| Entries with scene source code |
>>>>>

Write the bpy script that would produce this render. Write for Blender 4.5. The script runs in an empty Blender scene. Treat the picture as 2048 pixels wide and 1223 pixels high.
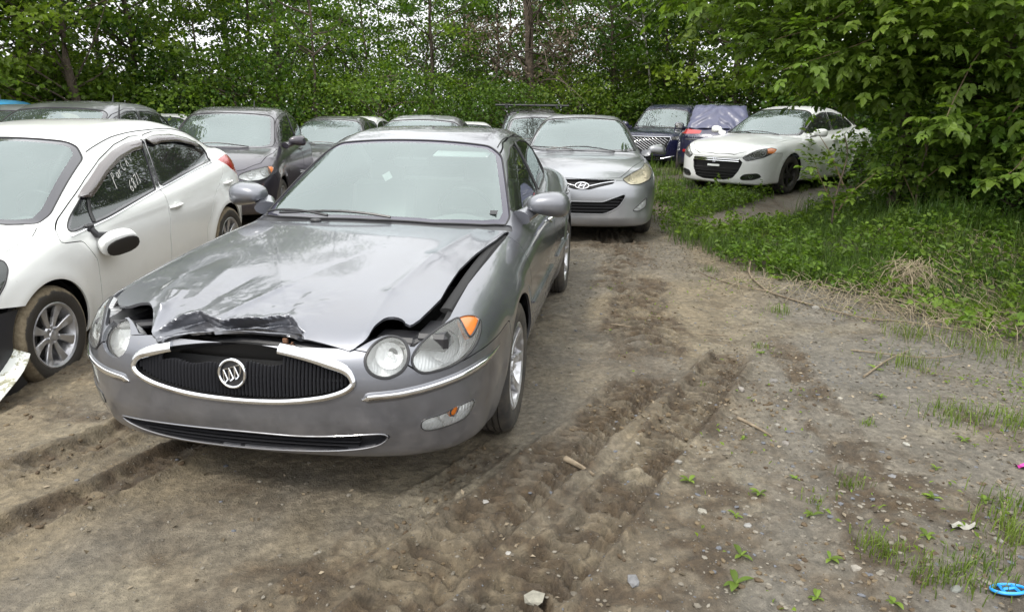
import bpy, math, random
import numpy as np
from mathutils import Vector, Matrix

# ================================================================= camera, world, sun, exposure
SC = bpy.context.scene
COL = SC.collection
rng = np.random.default_rng(7)
random.seed(7)

CAM_H, CAM_PITCH, CAM_ROLL, CAM_F = 1.5903, 0.27688, 0.014393, 1387.7
cam_d = bpy.data.cameras.new('camera'); cam = bpy.data.objects.new('camera', cam_d); COL.objects.link(cam)
cam_d.sensor_width = 36.0; cam_d.lens = 36.0 * CAM_F / 2048.0
cam_d.clip_start = .05; cam_d.clip_end = 2000
cam.matrix_world = (Matrix.Translation((0, 0, CAM_H)) @ Matrix.Rotation(math.pi/2 - CAM_PITCH, 4, 'X') @ Matrix.Rotation(CAM_ROLL, 4, 'Z'))
SC.camera = cam

SUN_EL, SUN_AZ = math.radians(52), math.radians(215)      # azimuth the light comes from, clockwise from +Y
world = bpy.data.worlds.new('World'); SC.world = world; world.use_nodes = True
wn = world.node_tree; wn.nodes.clear()
def wnode(t, **k):
    n = wn.nodes.new(t)
    for a, b in k.items(): setattr(n, a, b)
    return n
sky = wnode('ShaderNodeTexSky', sky_type='NISHITA', sun_disc=False)
sky.sun_elevation = SUN_EL; sky.sun_rotation = SUN_AZ; sky.dust_density = 3.0; sky.air_density = 1.0; sky.ozone_density = 1.0
hs = wnode('ShaderNodeHueSaturation'); hs.inputs['Saturation'].default_value = .35
wn.links.new(sky.outputs[0], hs.inputs['Color'])
tc = wnode('ShaderNodeTexCoord'); sep = wnode('ShaderNodeSeparateXYZ'); wn.links.new(tc.outputs['Generated'], sep.inputs[0])
ramp = wnode('ShaderNodeValToRGB')
ramp.color_ramp.elements[0].position = .0; ramp.color_ramp.elements[0].color = (.50, .51, .52, 1)
ramp.color_ramp.elements[1].position = .9; ramp.color_ramp.elements[1].color = (.98, .99, .98, 1)
wn.links.new(sep.outputs['Z'], ramp.inputs[0])
nz = wnode('ShaderNodeTexNoise'); nz.inputs['Scale'].default_value = 2.2; nz.inputs['Detail'].default_value = 5
wn.links.new(tc.outputs['Generated'], nz.inputs['Vector'])
cr = wnode('ShaderNodeMapRange'); cr.inputs['From Min'].default_value = .3; cr.inputs['From Max'].default_value = .7
cr.inputs['To Min'].default_value = 15.0; cr.inputs['To Max'].default_value = 18.6
wn.links.new(nz.outputs[0], cr.inputs[0])
sc_ = wnode('ShaderNodeVectorMath', operation='SCALE'); wn.links.new(ramp.outputs[0], sc_.inputs[0]); wn.links.new(cr.outputs[0], sc_.inputs['Scale'])
mx = wnode('ShaderNodeMix', data_type='RGBA'); mx.inputs[0].default_value = .85
wn.links.new(hs.outputs[0], mx.inputs[6]); wn.links.new(sc_.outputs[0], mx.inputs[7])
bg = wnode('ShaderNodeBackground'); bg.inputs['Strength'].default_value = .115
wn.links.new(mx.outputs[2], bg.inputs['Color'])
wo = wnode('ShaderNodeOutputWorld'); wn.links.new(bg.outputs[0], wo.inputs[0])

sun_d = bpy.data.lights.new('sun', 'SUN'); sun_d.energy = 1.5; sun_d.angle = math.radians(10); sun_d.color = (1, .95, .86)
sun = bpy.data.objects.new('sun', sun_d); COL.objects.link(sun)
sdir = Vector((math.sin(SUN_AZ)*math.cos(SUN_EL), math.cos(SUN_AZ)*math.cos(SUN_EL), math.sin(SUN_EL)))
sun.rotation_euler = (-sdir).to_track_quat('-Z', 'Y').to_euler()

SC.view_settings.view_transform = 'Standard'; SC.view_settings.look = 'None'
SC.view_settings.exposure = 0.68; SC.view_settings.gamma = 1.0; SC.view_settings.use_curve_mapping = False
SC.render.engine = 'CYCLES'
SC.cycles.max_bounces = 7; SC.cycles.transparent_max_bounces = 12; SC.cycles.transmission_bounces = 4
SC.cycles.diffuse_bounces = 3; SC.cycles.glossy_bounces = 4; SC.cycles.caustics_reflective = False; SC.cycles.caustics_refractive = False
SC.cycles.use_denoising = True
SC.cycles.use_adaptive_sampling = True; SC.cycles.adaptive_threshold = .015

# ================================================================= mesh helpers
def nrm(v):
    v = np.asarray(v, float); return v / max(np.linalg.norm(v), 1e-12)

def make_mesh(name, V, T, nor=None, col=None, smooth=True, sharp=None):
    V = np.asarray(V, np.float32); T = np.asarray(T, np.int32)
    me = bpy.data.meshes.new(name)
    k = T.shape[1] if len(T) else 3
    me.vertices.add(len(V)); me.vertices.foreach_set('co', V.ravel())
    me.loops.add(T.size); me.loops.foreach_set('vertex_index', T.ravel())
    me.polygons.add(len(T)); me.polygons.foreach_set('loop_start', np.arange(0, T.size, k, dtype=np.int32))
    me.polygons.foreach_set('use_smooth', np.full(len(T), smooth))
    me.update(calc_edges=True)
    if col is not None:
        a = me.color_attributes.new('tint', 'FLOAT_COLOR', 'POINT')
        c = np.ones((len(V), 4), np.float32); c[:, :col.shape[1]] = col; a.data.foreach_set('color', c.ravel())
    if nor is not None: me.normals_split_custom_set_from_vertices(np.asarray(nor, np.float32))
    elif sharp: me.set_sharp_from_angle(angle=math.radians(sharp))
    return me

def link(name, me, mat=None, parent=None, label=None, loc=None):
    o = bpy.data.objects.new(name, me); COL.objects.link(o)
    if mat is not None and me is not None and not me.materials: me.materials.append(mat)
    if parent is not None: o.parent = parent
    if label: o['label'] = label
    if loc is not None: o.location = loc
    return o

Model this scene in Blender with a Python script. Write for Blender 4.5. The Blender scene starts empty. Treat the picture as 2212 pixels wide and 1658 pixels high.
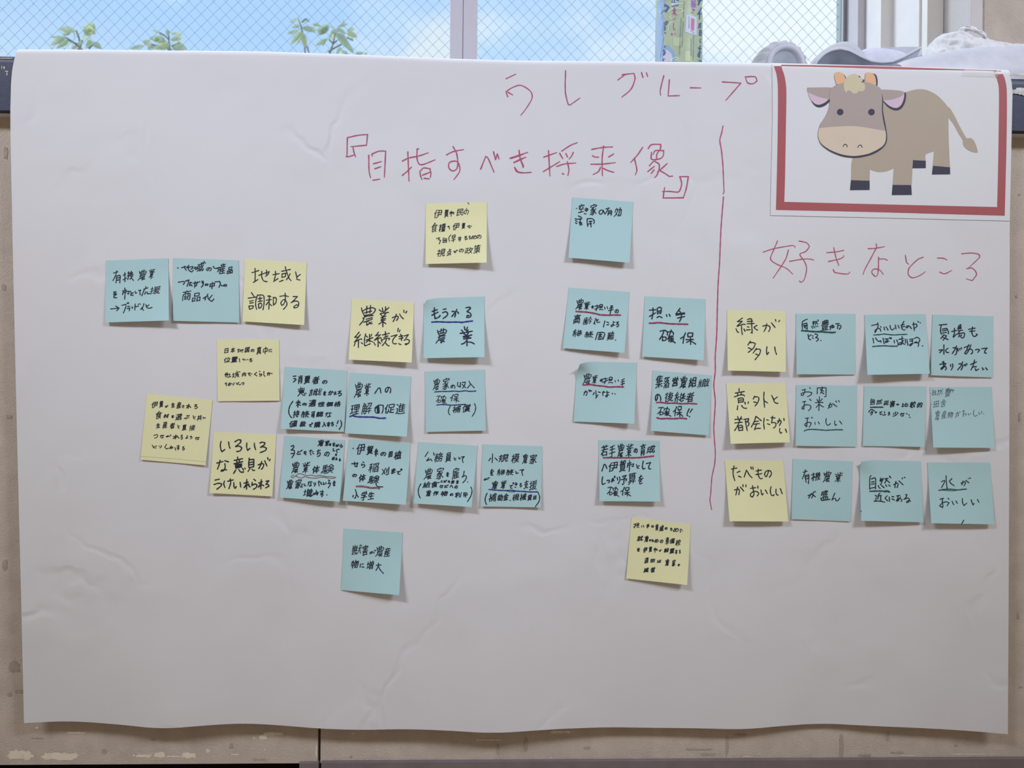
import bpy, bmesh, math, random
from mathutils import Vector, Matrix, noise
from mathutils.geometry import tessellate_polygon

# ------------------------------------------------------------------ camera, world, lights, exposure
SC = bpy.context.scene
COL = SC.collection
W, H, FPX = 2212, 1658, 1597.0
CAM = Vector((0.0, -0.929, 0.585))
YAW, ROLL = 0.02980019, 0.00956726
FWD = Vector((math.sin(YAW), math.cos(YAW), 0))
_R = Vector((math.cos(YAW), -math.sin(YAW), 0))
_U = Vector((0, 0, 1))
RGT = _R * math.cos(ROLL) + _U * math.sin(ROLL)
UPV = _U * math.cos(ROLL) - _R * math.sin(ROLL)

cam_data = bpy.data.cameras.new('camera')
cam_data.sensor_width = 36.0
cam_data.lens = FPX / W * 36.0
cam_data.clip_start = 0.02
cam_data.dof.use_dof = True               # phone lens: sharp on the poster, soft beyond the window
cam_data.dof.focus_distance = 0.907
cam_data.dof.aperture_fstop = 7.4
cam = bpy.data.objects.new('camera', cam_data)
COL.objects.link(cam)
m3 = Matrix((RGT, UPV, -FWD)).transposed()
cam.matrix_world = Matrix.Translation(CAM) @ m3.to_4x4()
SC.camera = cam

SC.view_settings.view_transform = 'Standard'
SC.view_settings.look = 'None'
SC.view_settings.gamma = 1.0
SC.view_settings.use_curve_mapping = False
SC.view_settings.exposure = 0.0
SC.cycles.use_denoising = True
SC.cycles.max_bounces = 8
SC.cycles.transparent_max_bounces = 16
SC.cycles.sample_clamp_indirect = 4.0

def nd(nt, kind, **kw):
    n = nt.nodes.new(kind)
    for k, v in kw.items():
        if k in n.inputs.keys():
            n.inputs[k].default_value = v
        else:
            setattr(n, k, v)
    return n

def build_world():
    w = bpy.data.worlds.new('sky_world')
    SC.world = w
    w.use_nodes = True
    nt = w.node_tree
    nt.nodes.clear()
    L = nt.links.new
    out = nd(nt, 'ShaderNodeOutputWorld')
    bg = nd(nt, 'ShaderNodeBackground', Strength=1.0)
    L(bg.outputs[0], out.inputs[0])
    tc = nd(nt, 'ShaderNodeTexCoord')
    sep = nd(nt, 'ShaderNodeSeparateXYZ')
    L(tc.outputs['Generated'], sep.inputs[0])
    # cloud field: broad bank in the east of the view, soft puffs elsewhere
    mp = nd(nt, 'ShaderNodeMapping')
    mp.inputs['Scale'].default_value = (3.0, 3.0, 6.0)
    mp.inputs['Location'].default_value = SKY_OFFSET
    L(tc.outputs['Generated'], mp.inputs[0])
    nz = nd(nt, 'ShaderNodeTexNoise', Scale=1.7, Detail=6.0, Roughness=0.55)
    L(mp.outputs[0], nz.inputs['Vector'])
    # bank = x*1.6 - z*0.9 + noise
    a = nd(nt, 'ShaderNodeMath', operation='MULTIPLY'); a.inputs[1].default_value = 1.5
    L(sep.outputs[0], a.inputs[0])
    b = nd(nt, 'ShaderNodeMath', operation='MULTIPLY_ADD'); b.inputs[1].default_value = -1.35
    L(sep.outputs[2], b.inputs[0]); L(a.outputs[0], b.inputs[2])
    c = nd(nt, 'ShaderNodeMath', operation='MULTIPLY_ADD'); c.inputs[1].default_value = 1.5
    L(nz.outputs[0], c.inputs[0]); L(b.outputs[0], c.inputs[2])
    rmp = nd(nt, 'ShaderNodeValToRGB')
    e = rmp.color_ramp.elements
    e[0].position = 0.0; e[0].color = (0.45, 0.70, 1.02, 1)
    e[1].position = 0.62; e[1].color = (0.90, 1.0, 1.03, 1)
    e2 = e.new(0.25); e2.color = (0.56, 0.78, 1.02, 1)
    L(c.outputs[0], rmp.inputs[0])
    # one round cumulus low beside the window stile
    dv = (FWD + RGT * ((945 - 1106.0) / FPX) + UPV * ((829.0 - 135) / FPX)).normalized()
    ds = nd(nt, 'ShaderNodeVectorMath', operation='DISTANCE'); ds.inputs[1].default_value = dv
    L(tc.outputs['Generated'], ds.inputs[0])
    pn = nd(nt, 'ShaderNodeTexNoise', Scale=22.0, Detail=5.0)
    L(tc.outputs['Generated'], pn.inputs['Vector'])
    pm = nd(nt, 'ShaderNodeMath', operation='MULTIPLY_ADD'); pm.inputs[1].default_value = 0.045
    L(pn.outputs[0], pm.inputs[0]); L(ds.outputs['Value'], pm.inputs[2])
    pr = nd(nt, 'ShaderNodeMapRange', interpolation_type='SMOOTHSTEP')
    pr.inputs[1].default_value = 0.085; pr.inputs[2].default_value = 0.045
    L(pm.outputs[0], pr.inputs[0])
    puff = nd(nt, 'ShaderNodeMix', data_type='RGBA'); puff.inputs[7].default_value = (0.77, 0.89, 0.96, 1)
    L(pr.outputs[0], puff.inputs[0]); L(rmp.outputs[0], puff.inputs[6])
    # paler towards the horizon
    hz = nd(nt, 'ShaderNodeMapRange', interpolation_type='SMOOTHSTEP')
    hz.inputs[1].default_value = 0.42; hz.inputs[2].default_value = 0.30
    hz.inputs[3].default_value = 0.0; hz.inputs[4].default_value = 0.5
    L(sep.outputs[2], hz.inputs[0])
    mixh = nd(nt, 'ShaderNodeMix', data_type='RGBA')
    mixh.inputs[7].default_value = (0.72, 0.90, 1.0, 1)
    L(hz.outputs[0], mixh.inputs[0]); L(puff.outputs[2], mixh.inputs[6])
    # bright hazy sky high overhead
    hi = nd(nt, 'ShaderNodeMapRange', interpolation_type='SMOOTHSTEP')
    hi.inputs[1].default_value = 0.50; hi.inputs[2].default_value = 0.80
    L(sep.outputs[2], hi.inputs[0])
    mixz = nd(nt, 'ShaderNodeMix', data_type='RGBA')
    mixz.inputs[7].default_value = ZENITH
    L(hi.outputs[0], mixz.inputs[0]); L(mixh.outputs[2], mixz.inputs[6])
    # the side behind the viewer: the dim inside of the hall
    bk = nd(nt, 'ShaderNodeMapRange', interpolation_type='SMOOTHSTEP')
    bk.inputs[1].default_value = 0.12; bk.inputs[2].default_value = -0.15
    L(sep.outputs[1], bk.inputs[0])
    up = nd(nt, 'ShaderNodeMapRange')
    up.inputs[1].default_value = -0.9; up.inputs[2].default_value = 0.9
    L(sep.outputs[2], up.inputs[0])
    room = nd(nt, 'ShaderNodeMix', data_type='RGBA')
    room.inputs[6].default_value = ROOM_LOW; room.inputs[7].default_value = ROOM_HIGH
    L(up.outputs[0], room.inputs[0])
    mixb = nd(nt, 'ShaderNodeMix', data_type='RGBA')
    L(bk.outputs[0], mixb.inputs[0]); L(mixz.outputs[2], mixb.inputs[6]); L(room.outputs[2], mixb.inputs[7])
    L(mixb.outputs[2], bg.inputs[0])

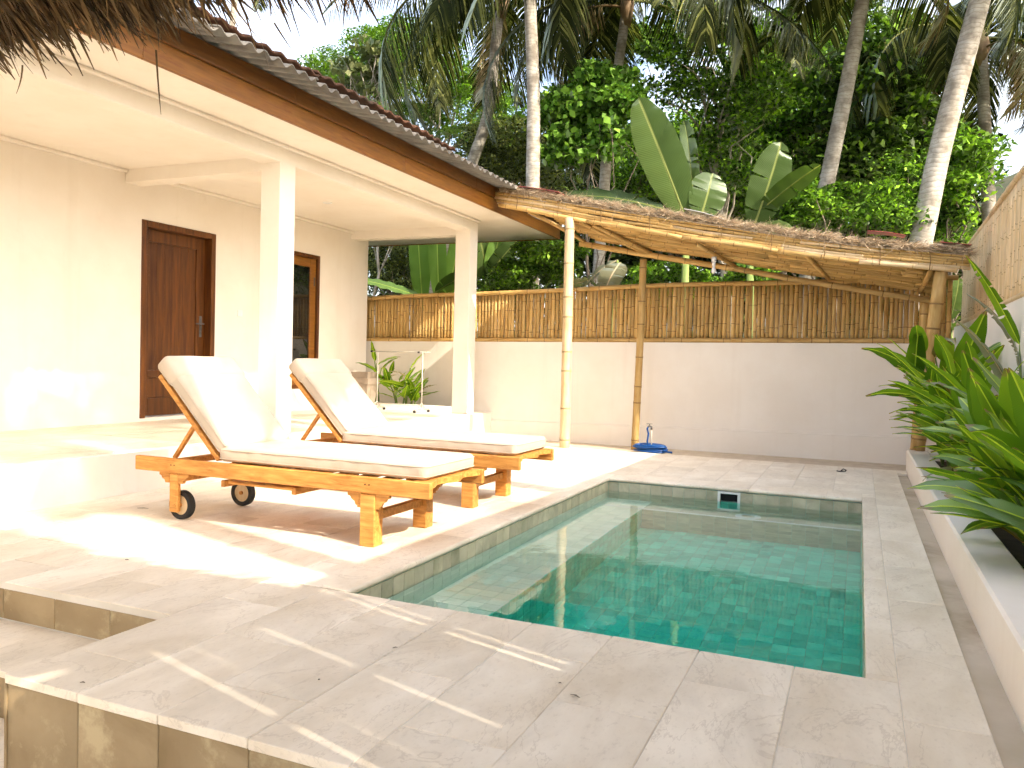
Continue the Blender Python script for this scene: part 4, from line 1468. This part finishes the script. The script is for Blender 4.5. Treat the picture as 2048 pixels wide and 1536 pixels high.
def limb(mb_, a, b, r0, r1, n=6, wob=.06, seg=5):
    a = Vector(a); b = Vector(b); L = (b - a).length
    pts = []
    for i in range(seg + 1):
        f_ = i / seg
        p = a.lerp(b, f_)
        if 0 < i < seg: p += Vector((random.uniform(-1, 1), random.uniform(-1, 1), random.uniform(-.5, 1))) * wob * L
        pts.append(p)
    mb_.tube(pts, [r0 + (r1 - r0) * i / seg for i in range(seg + 1)], n, False)
    return pts


def tree(name, label, Y, ells, base_u, leaf, lsize, per, cr, trunk_r=.10, bark='darkbark', depth=1.3, group=None, fork=None, flat=.6, aspect=.5, zbase=-.4, cat='tree', limbs=True, squash=.55, dense=1.0, nlimb=12):
    """crown as clumps of leaves round limb ends; ells: (u, v, ru, rv, clumps) where the photograph shows foliage"""
    b = at(base_u, 800, y=Y); base = Vector((b.x, Y, zbase))
    root = empty(name, base, label, cat, group)
    cl = []
    for (u, v, ru, rv, k) in ells:
        for _ in range(k):
            while True:
                a, c = random.uniform(-1, 1), random.uniform(-1, 1)
                if a * a + c * c <= 1: break
            cl.append(at(u + a * ru, v + c * rv, y=Y + random.uniform(-depth, depth)))
    V = []; 
    for c in cl:
        n_ = int(per * random.uniform(.7, 1.3) * dense)
        d = RNG.normal(size=(n_, 3)); d /= np.linalg.norm(d, axis=1, keepdims=True)
        r_ = RNG.uniform(0, 1, n_) ** .45
        k_ = random.uniform(.5, 1.35)
        V.append(np.array(c) + d * r_[:, None] * cr * k_ * np.array([random.uniform(.8, 1.4), 1, squash * random.uniform(.6, 1.2)]) + np.array([0, 0, -.15]) * (r_ ** 2)[:, None] * cr)
    P = np.concatenate(V) - np.array(base)
    LV, LF = leaf_cloud(P, lsize, flat, aspect)
    link('crown', npmesh('crown', LV, LF, LEAF[leaf]), root)
    tm = MB()
    top = sum((Vector(c) for c in cl), Vector()) / len(cl)
    if fork is None: fk = base.lerp(top, .72)
    else: fk = at(fork[0], fork[1], y=Y)
    trunk_pts = limb(tm, base, fk, trunk_r, trunk_r * .62, 9, .02, 8)
    if limbs:
        for c in cl[::max(1, len(cl) // nlimb)]:
            j = random.randrange(len(trunk_pts) // 2, len(trunk_pts))
            limb(tm, trunk_pts[j], c, trunk_r * .30, .010, 5, .09, 6)
    o_ = tm.build('trunk', M[bark], root, True)
    o_.location = -base
    return root


# ------------------------------------------------------------------ palms
def frond_mesh(L, droop, seed, mat, nl=46, ll=.62, hang=.55):
    rs = np.random.default_rng(seed)
    k = 14
    ts = np.linspace(0, 1, k)
    # rachis in the xz plane: leaves the crown, then droops
    ang = .55 - droop * ts ** 1.3
    pts = [np.zeros(3)]
    for i in range(k - 1): pts.append(pts[-1] + np.array([math.cos(ang[i]), .0, math.sin(ang[i])]) * L / (k - 1))
    pts = np.array(pts); pts[:, 1] += .06 * L * np.sin(ts * 3) * rs.uniform(-1, 1)
    mb_ = MB().tube([tuple(p) for p in pts], [.028 * (1 - .85 * t_) for t_ in ts], 5, False)
    V = [np.array(mb_.v)]; F = [np.array(mb_.f)]
    nv = len(mb_.v)
    for sd_ in (-1, 1):
        for i in range(nl):
            t_ = .16 + .84 * (i + rs.uniform(-.3, .3)) / nl
            t_ = min(max(t_, 0), 1)
            j = min(int(t_ * (k - 1)), k - 2); f_ = t_ * (k - 1) - j
            p = pts[j] * (1 - f_) + pts[j + 1] * f_
            tg = pts[j + 1] - pts[j]; tg /= np.linalg.norm(tg)
            l_ = ll * (math.sin(math.pi * min(1, .18 + .80 * t_)) ** .7 + .12) * rs.uniform(.85, 1.1)
            out_ = np.array([0, sd_, 0.]) * .75 + tg * .65 + np.array([0, 0, .12])
            out_ /= np.linalg.norm(out_)
            dn = np.array([0, 0, -1.])
            w_ = .025 * rs.uniform(.8, 1.2)
            q = [p]
            for s_ in (.35, .7, 1.0):
                q.append(p + out_ * l_ * s_ * (1 - .25 * hang * s_) + dn * l_ * hang * s_ ** 1.6 * rs.uniform(.85, 1.15))
            nrm_ = np.cross(out_, dn); nrm_ /= np.linalg.norm(nrm_) + 1e-9
            wd = np.cross(nrm_, out_) * .6 + tg * .8; wd /= np.linalg.norm(wd)
            ws = (w_ * .6, w_, w_ * .8, .002)
            vv = []
            for c_, w2 in zip(q, ws): vv += [c_ - wd * w2, c_ + wd * w2]
            V.append(np.array(vv)); F.append(np.array([[0, 1, 3, 2], [2, 3, 5, 4], [4, 5, 7, 6]]) + nv); nv += 8
    return npmesh('frond', np.concatenate(V), np.concatenate(F), mat)


FR = [frond_mesh(3.3, d_, 30 + i, LEAF['palm'], 62, .66, h_) for i, (d_, h_) in enumerate(((1.5, .7), (1.9, .85), (2.3, .95), (2.7, 1.0), (1.1, .6)))]
FRD = [frond_mesh(2.8, 3.0, 60, LEAF['palmdry'], 40, .5, 1.0)]


def palm(label, path, Y, r, crown=None, nf=0, seed=1, dead=2, scale=1.0, tilt=0.0):
    """path: pixels of the trunk from low to high at depth Y"""
    pts = [at(u, v, y=Y) for u, v in path]
    d0 = (pts[1] - pts[0]); t_ = (pts[0].z + .4) / d0.z
    base = pts[0] - d0 * t_; base.z = -.4
    d1 = pts[-1] - pts[-2]
    top = at(*crown, y=Y) if crown else pts[-1] + d1.normalized() * 2.5
    root = empty('palm_tree', base, label, 'palm tree', 'tall coconut palms behind the wall')
    allp = [base] + pts + ([top] if crown is not None or True else [])
    # smooth resample
    dense_ = []
    for i in range(len(allp) - 1):
        p0 = allp[max(i - 1, 0)]; p1 = allp[i]; p2 = allp[i + 1]; p3 = allp[min(i + 2, len(allp) - 1)]
        for q in range(8):
            s_ = q / 8
            dense_.append(.5 * ((2 * p1) + (p2 - p0) * s_ + (2 * p0 - 5 * p1 + 4 * p2 - p3) * s_ ** 2 + (3 * p1 - p0 - 3 * p2 + p3) * s_ ** 3))
    dense_.append(top)
    nn = len(dense_)
    rad = [r * (1.12 - .32 * i / nn) * 1.0 for i in range(nn)]
    o_ = MB().tube([p - base for p in dense_], rad, 12).build('trunk', M['palmbark'], root, True)
    rs = random.Random(seed)
    for i in range(nf):
        me = rs.choice(FR)
        a = 2 * math.pi * i / nf + rs.uniform(-.25, .25)
        f = link('frond', me, root)
        f.location = top - base + Vector((0, 0, rs.uniform(-.05, .25)))
        f.rotation_euler = (rs.uniform(-.25, .25), rs.uniform(-.15, .45) + (.25 if i % 3 == 0 else 0), a)
        k = scale * rs.uniform(.85, 1.15); f.scale = (k, k, k)
    for i in range(dead):
        f = link('dry_frond', FRD[0], root)
        f.location = top - base + Vector((0, 0, -.15))
        f.rotation_euler = (rs.uniform(-.3, .3), .5, rs.uniform(0, 6.28))
        k = scale * .8; f.scale = (k, k, k)
    # fibrous crown shaft
    if nf:
        MB().tube([Vector((0, 0, -.5)) + top - base, Vector((0, 0, -.1)) + top - base, Vector((0, 0, .35)) + top - base], [r * .8, r * 1.35, r * .5], 10).build('crown_shaft', M['deadleaf'], root, True)
    return root


palm('straight palm trunk rising beside the villa roof corner, crown out of view', [(1065, 420), (1067, 200), (1060, 0)], 12.6, .115, None, 13, 3, 1)
palm('leaning palm behind the villa roof with drooping fronds, left of the straight trunk', [(925, 380), (975, 230), (992, 80)], 15.5, .12, (1004, -10), 18, 8, 1, 1.3)
palm('palm with long hanging fronds above the heart-leaved tree', [(1207, 400), (1218, 250), (1240, 110)], 15.0, .105, (1254, 0), 18, 5, 1, 1.3)
palm('slender leaning palm trunk in front of the dense dark trees', [(1640, 430), (1690, 190), (1725, 0)], 14.5, .125, (1745, -90), 16, 12, 1, 1.1)
palm('thick leaning palm trunk nearest the bamboo screen', [(1842, 480), (1885, 280), (1960, 0)], 12.8, .15, None, 12, 9, 1)
palm('short palm at far right with yellowing fronds', [(1978, 420), (1968, 220)], 19.0, .13, (1962, 85), 17, 21, 3, 1.2)
palm('far pale palm trunk standing behind the thatch eave', [(463, 60), (470, 0)], 24.0, .12, None, 10, 4, 1)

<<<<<

| Exercise instructions |
Using the listing above, repeat word for word each line from the one with "Model this scene" down to the one with "from mathutils.geometry import", both included. Omit all pictures.

| Final result |
Model this scene in Blender with a Python script. Write for Blender 4.5. The Blender scene starts empty. Treat the picture as 2212 pixels wide and 1658 pixels high.
import bpy, bmesh, math, random
from mathutils import Vector, Matrix, noise
from mathutils.geometry import tessellate_polygon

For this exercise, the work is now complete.